Bitcoin explained: What is it? Why has its price risen so much? Will it ever take over from traditional currencies?

Courtney Goldsmith
Follow Courtney
Utah Software Engineer Mints Physical Bitcoins
Bitcoin is the world's first digital currency (Source: Getty)

Bitcoin has rocked headlines this year as its price jumped more than 100 per cent to reach all-time highs of over $3,000 - but what actually is it?

As the cryptocurrency breaks into the mainstream market, we take you back to basics.

What is bitcoin and where did it come from?

Bitcoin is a digital currency, or cryptocurrency, which is created and held electronically. It became the first decentralised digital currency in 2009 thanks to an unknown software developer (or potentially a group of programmers) under the name of Satoshi Nakamoto. It runs on blockchain technology, which acts as a public ledger, permanently recording every bitcoin transaction.

How do I use it?

Bitcoin can be used to buy things electronically just like pounds or euros, but there are still relatively few merchants who accept bitcoin payment. Accessing bitcoin can be another hurdle as the process is not consumer friendly and banks in the UK are particularly suspicious of serving bitcoin companies. Traditionally, people go to a cryptocurrency exchange to download a bitcoin wallet, however, new services like bitcoin ATMs and bitcoin debit cards are starting to pop up to make the process easier.

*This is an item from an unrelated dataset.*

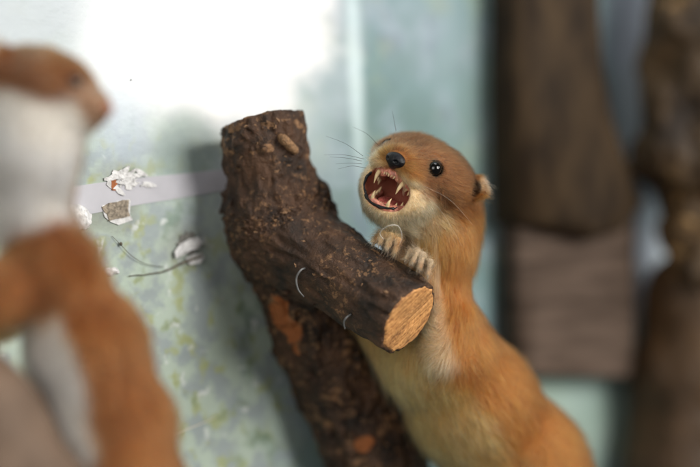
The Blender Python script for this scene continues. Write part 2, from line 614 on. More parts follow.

Why did the price rise so much recently?

Bitcoin is still riding on a high from back in April when Japan made a landmark decision to legalise it as an official method of payment. This was a major step in pushing bitcoin away from the fringes of society and towards the mainstream. Asia is the key driver of the cryptocurrency boom, but Europe is not far behind. Adam Davies, a consultant at Altus, said deep analysis of the blockchain shows a clear up-take of bitcoin as an investment vehicle in Europe, particularly in the UK. More and more countries are getting regulators to look at bitcoin and investing in blockchain, which legitimises the cryptocurrency.

Read more: This analyst thinks bitcoin could hit $10,000

Is this expected to last?

This depends on who you ask. Generally speaking, bitcoin analysts say growth will continue as awareness of the digital currency spreads. However, it is still a highly volatile, high risk asset. Mati Greenspan, senior market analyst at eToro said bitcoin “could easily crash to $100 a coin or easily surge to $10,000 a coin or go anywhere in between”.

Davies has some solid predictions for the cryptocurrency. He expects a sudden drop of about 20 to 40 per cent in the fourth quarter followed by a quick recovery. He then sees bitcoin reaching between $5,000 and $7,000 in mid-2018 and breaking the $10,000 barrier by 2019. Analysts say the price is a function of the extent to which people think its technology will be useful in the future, but they have mixed opinions about when bitcoin’s volatility will even out, ranging from the next few years to no time soon.

Does the UK have a position on bitcoin?

While the UK is certainly an earlier adopter of bitcoin and interest is rising, cryptocurrencies are yet to catch on like they have in Japan. UK regulators have been quiet on bitcoin, but analysts say that’s because the market is still so small here. Recently, bitcoin got some bad press after it was used as a way to collect money in a global ransomware attack.

What other cryptocurrencies are doing well?

Ethereum’s ether is the second most popular cryptocurrency, and it has recently seen huge growth as well. However, where bitcoin uses blockchain technology to take the currency out of one person's control, ethereum is a way to decentralise servers, or internet third parties. Its aim is to be a “world computer”. Without getting into the nitty gritty, ether tokens are used as a form of money to fuel ethereum.

Will cryptocurrencies ever take over from more traditional payment methods?

Davies predicts cryptocurrencies will take over from cash one day, but they might look a little different. He compared digital currencies to other technologies like the internet and email that started out as fringe ideas before becoming widely adopted. Davies said we could be about five years away from bitcoin becoming mainstream enough to be used alongside physical currencies.